By Gary Lee
Seattle CID Public Safety Committee
Co-founder of the Friends of Seattle CID
It’s budget time, and we realize you all are very busy. But we urgently request that you sponsor or initiate an emergency land use moratorium in order to have time to study the zoning in and around the Chinatown-International District (CID) boundaries relating to homeless shelters and associated services.
CID (Chinatown, Japantown, Little Saigon) residents and businesses are newly aware of a proposed expansion of the SODO homeless shelter on 6th Avenue South. It doesn’t make sense because at least 15 homeless shelters, and at least that many service providers, are already within walking distance. Since the siting of the Navigation Center, and the concentration of other shelters around the CID, the quality of life, vitality, and public safety of the neighborhood have deteriorated significantly over the past five years.
Zoning regulations for homeless shelters, for example, do not have any spacing or concentration standards, other than Transitional Encampments (i.e. tiny house villages) which cannot be within one mile of each other. The lack of regulatory standards has resulted in the unintentional (or intentional) consequence of over concentration of these uses in, and around the CID, such that it has become a severe public safety issue, as expressed by Police Chief Diaz, in his Sept. 21 interview on KING 5. He said, “Maybe we should take a step back, and really evaluate how much level of service is in this area, because another one (shelter) could really create an impact, just by permanently damaging that neighborhood.”
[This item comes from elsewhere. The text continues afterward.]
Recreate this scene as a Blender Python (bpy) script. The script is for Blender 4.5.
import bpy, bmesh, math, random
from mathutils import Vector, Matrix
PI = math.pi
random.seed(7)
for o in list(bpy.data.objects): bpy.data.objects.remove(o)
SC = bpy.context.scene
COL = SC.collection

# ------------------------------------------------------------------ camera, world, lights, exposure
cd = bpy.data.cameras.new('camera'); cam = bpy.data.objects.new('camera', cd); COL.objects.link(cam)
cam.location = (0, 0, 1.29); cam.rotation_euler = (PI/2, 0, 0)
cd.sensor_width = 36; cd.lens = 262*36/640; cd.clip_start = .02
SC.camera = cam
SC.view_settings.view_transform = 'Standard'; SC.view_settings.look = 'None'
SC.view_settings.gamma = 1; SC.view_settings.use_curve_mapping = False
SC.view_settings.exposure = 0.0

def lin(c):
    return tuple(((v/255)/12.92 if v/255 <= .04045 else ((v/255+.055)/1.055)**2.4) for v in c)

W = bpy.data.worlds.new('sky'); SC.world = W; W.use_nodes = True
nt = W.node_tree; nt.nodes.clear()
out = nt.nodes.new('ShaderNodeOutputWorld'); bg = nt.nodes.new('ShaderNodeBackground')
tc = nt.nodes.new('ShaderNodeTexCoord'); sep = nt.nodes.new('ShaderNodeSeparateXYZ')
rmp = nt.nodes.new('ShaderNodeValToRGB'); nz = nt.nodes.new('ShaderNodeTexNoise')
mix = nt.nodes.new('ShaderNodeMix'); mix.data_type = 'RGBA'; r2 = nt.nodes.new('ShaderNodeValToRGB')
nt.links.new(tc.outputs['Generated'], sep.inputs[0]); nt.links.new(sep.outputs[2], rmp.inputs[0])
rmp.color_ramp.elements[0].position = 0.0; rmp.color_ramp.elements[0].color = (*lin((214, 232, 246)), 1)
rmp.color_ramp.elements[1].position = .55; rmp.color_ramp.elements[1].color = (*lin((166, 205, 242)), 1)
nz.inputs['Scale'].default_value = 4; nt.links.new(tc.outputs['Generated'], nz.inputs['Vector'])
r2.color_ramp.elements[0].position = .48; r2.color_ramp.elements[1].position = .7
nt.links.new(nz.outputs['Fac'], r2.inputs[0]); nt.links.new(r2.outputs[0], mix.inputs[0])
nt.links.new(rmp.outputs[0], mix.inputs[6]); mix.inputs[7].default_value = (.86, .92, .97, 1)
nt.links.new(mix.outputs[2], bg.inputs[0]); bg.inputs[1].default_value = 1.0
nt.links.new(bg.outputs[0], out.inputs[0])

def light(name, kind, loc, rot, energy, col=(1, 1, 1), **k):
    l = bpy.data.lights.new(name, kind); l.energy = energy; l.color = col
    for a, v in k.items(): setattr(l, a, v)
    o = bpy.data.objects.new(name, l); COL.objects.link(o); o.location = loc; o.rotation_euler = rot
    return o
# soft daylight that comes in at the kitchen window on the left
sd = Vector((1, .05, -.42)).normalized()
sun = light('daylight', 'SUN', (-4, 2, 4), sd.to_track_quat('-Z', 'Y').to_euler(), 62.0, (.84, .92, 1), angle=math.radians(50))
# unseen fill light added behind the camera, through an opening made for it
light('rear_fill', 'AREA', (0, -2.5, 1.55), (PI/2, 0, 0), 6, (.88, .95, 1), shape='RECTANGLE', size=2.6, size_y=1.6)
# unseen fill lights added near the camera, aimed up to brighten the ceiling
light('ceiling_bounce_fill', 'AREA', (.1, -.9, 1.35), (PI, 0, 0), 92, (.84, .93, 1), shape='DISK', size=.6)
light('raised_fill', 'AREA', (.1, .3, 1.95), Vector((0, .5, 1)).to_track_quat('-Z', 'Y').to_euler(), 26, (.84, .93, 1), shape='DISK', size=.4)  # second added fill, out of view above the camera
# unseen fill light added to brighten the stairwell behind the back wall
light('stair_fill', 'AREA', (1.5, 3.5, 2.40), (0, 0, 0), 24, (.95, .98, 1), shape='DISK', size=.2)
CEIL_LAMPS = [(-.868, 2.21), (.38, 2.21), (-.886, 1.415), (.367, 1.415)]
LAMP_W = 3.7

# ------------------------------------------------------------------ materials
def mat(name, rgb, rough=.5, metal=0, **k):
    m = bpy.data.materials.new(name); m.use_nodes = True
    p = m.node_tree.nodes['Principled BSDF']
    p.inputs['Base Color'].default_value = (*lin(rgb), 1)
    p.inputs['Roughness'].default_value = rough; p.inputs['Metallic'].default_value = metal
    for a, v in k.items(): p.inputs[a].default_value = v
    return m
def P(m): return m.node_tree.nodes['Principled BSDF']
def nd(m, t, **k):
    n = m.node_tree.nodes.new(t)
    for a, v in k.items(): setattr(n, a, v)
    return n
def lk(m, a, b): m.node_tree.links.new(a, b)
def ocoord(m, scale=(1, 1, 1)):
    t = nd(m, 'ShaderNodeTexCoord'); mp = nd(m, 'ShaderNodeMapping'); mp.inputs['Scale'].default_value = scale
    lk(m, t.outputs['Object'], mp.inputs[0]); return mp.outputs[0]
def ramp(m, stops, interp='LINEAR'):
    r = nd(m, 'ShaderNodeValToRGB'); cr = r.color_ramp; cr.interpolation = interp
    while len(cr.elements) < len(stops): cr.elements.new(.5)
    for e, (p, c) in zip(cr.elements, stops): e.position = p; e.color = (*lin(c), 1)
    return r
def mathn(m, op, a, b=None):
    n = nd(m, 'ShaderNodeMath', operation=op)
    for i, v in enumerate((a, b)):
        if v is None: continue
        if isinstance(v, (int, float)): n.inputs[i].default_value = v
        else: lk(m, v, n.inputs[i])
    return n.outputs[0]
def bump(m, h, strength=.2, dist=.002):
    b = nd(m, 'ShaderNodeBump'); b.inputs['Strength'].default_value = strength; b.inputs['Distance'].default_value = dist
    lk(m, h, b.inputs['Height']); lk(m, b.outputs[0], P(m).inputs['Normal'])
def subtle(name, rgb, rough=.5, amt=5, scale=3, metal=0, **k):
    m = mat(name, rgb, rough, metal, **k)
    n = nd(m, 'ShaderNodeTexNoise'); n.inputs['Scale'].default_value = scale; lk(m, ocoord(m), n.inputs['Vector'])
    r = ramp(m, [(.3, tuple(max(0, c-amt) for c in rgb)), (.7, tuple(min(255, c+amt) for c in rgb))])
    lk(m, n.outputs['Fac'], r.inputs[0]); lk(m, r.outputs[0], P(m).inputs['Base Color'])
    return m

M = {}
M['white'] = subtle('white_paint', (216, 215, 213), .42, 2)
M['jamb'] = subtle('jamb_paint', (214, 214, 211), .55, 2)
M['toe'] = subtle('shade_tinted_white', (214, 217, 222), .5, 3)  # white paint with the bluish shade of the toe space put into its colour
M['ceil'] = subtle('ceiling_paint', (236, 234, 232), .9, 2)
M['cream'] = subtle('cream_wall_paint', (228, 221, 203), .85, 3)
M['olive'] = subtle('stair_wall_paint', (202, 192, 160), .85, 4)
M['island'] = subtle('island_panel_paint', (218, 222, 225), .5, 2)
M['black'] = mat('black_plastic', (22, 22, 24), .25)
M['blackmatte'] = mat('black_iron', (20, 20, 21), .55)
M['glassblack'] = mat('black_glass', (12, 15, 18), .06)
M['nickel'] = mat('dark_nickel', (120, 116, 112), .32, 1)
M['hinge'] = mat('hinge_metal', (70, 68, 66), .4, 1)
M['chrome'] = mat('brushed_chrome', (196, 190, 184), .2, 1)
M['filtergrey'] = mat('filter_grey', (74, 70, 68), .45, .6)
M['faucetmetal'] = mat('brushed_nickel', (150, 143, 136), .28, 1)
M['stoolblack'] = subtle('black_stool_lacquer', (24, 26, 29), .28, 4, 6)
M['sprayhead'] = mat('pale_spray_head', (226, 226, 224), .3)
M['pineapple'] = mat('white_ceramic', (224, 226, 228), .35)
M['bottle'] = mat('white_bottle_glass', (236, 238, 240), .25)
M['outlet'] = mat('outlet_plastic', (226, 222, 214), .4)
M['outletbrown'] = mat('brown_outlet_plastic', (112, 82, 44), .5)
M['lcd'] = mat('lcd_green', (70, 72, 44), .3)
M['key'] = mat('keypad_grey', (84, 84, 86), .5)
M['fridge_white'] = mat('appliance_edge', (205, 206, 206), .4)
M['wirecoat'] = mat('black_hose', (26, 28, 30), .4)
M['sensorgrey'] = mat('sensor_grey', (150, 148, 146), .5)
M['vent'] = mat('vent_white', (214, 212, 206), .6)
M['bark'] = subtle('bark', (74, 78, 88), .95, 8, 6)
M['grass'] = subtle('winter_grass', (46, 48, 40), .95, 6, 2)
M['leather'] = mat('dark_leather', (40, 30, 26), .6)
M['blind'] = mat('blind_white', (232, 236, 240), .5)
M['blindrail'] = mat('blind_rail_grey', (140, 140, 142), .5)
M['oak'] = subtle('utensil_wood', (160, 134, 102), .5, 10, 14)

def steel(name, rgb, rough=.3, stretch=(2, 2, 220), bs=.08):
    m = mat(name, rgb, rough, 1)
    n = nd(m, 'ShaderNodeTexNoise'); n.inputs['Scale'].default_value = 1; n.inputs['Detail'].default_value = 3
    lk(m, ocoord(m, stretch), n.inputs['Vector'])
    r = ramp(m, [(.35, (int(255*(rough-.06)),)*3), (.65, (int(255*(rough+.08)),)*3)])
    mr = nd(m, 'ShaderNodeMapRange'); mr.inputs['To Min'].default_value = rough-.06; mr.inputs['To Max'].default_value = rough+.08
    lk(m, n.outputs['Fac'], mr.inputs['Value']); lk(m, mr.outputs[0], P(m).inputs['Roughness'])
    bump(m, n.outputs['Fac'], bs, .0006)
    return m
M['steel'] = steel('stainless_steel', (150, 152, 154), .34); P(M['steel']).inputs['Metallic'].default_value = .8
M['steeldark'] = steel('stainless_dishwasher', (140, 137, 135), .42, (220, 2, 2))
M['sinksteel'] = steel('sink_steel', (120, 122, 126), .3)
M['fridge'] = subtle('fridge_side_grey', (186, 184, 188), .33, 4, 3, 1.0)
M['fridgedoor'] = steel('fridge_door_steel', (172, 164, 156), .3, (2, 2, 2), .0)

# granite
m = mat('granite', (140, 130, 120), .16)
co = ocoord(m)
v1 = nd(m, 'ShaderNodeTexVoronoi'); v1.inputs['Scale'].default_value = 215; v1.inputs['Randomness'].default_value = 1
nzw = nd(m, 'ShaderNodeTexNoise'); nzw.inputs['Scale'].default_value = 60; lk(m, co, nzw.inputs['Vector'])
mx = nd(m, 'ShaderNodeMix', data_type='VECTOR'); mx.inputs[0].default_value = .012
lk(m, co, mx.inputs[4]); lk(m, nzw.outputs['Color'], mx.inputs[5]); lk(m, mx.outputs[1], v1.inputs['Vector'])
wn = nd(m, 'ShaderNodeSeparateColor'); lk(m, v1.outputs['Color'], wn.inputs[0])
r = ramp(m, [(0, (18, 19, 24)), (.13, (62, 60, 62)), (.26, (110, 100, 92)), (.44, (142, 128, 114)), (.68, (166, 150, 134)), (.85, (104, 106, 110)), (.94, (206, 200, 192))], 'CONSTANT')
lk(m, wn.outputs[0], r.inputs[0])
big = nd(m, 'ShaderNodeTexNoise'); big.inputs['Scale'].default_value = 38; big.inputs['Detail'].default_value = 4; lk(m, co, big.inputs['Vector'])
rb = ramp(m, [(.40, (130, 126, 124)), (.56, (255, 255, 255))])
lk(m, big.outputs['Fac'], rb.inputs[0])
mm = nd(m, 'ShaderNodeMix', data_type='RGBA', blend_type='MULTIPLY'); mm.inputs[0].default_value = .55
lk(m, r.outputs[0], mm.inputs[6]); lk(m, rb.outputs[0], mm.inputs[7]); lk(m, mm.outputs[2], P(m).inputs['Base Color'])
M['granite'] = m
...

With Chief Diaz’s statement on the over concentration of homeless shelter/services in and around the CID, and the fact that there are no density or spacing controls of these uses, the CID residents and businesses respectfully request that you adopt an emergency land use moratorium on all new land use applications for homeless shelters/services within a half mile of the CID boundary in order to study the unintended consequences of not having spacing or concentration standards for these types of uses, and to provide some amendments regarding these uses so this does not happen here, or to any other neighborhood in the future.
We urgently need your help in this matter, as you have helped others regarding a mobile home park, as expressed in the linked articles below. If you truly care about the CID community, you will urgently take the necessary steps to enact an emergency moratorium to study this problem and provide an equitable solution for the CID historic neighborhood. This neighborhood is at a breaking point and will surely die if more shelters are added and expanded. Just consider the crime statistics, the highest of Seattle’s neighborhoods, with the eighth homicide occurring just last week.
A temporary surge in police activity in the CID will not solve the problem. The problem is the zoning code. Your committee can stop the unintended consequences of poor Land Use planning that has been slowly killing the CID.
Please let me know if I am missing any procedural steps or requirements to have the Land Use Committee publicly consider this request at one of your Committee meetings for consideration and vote by the full City Council.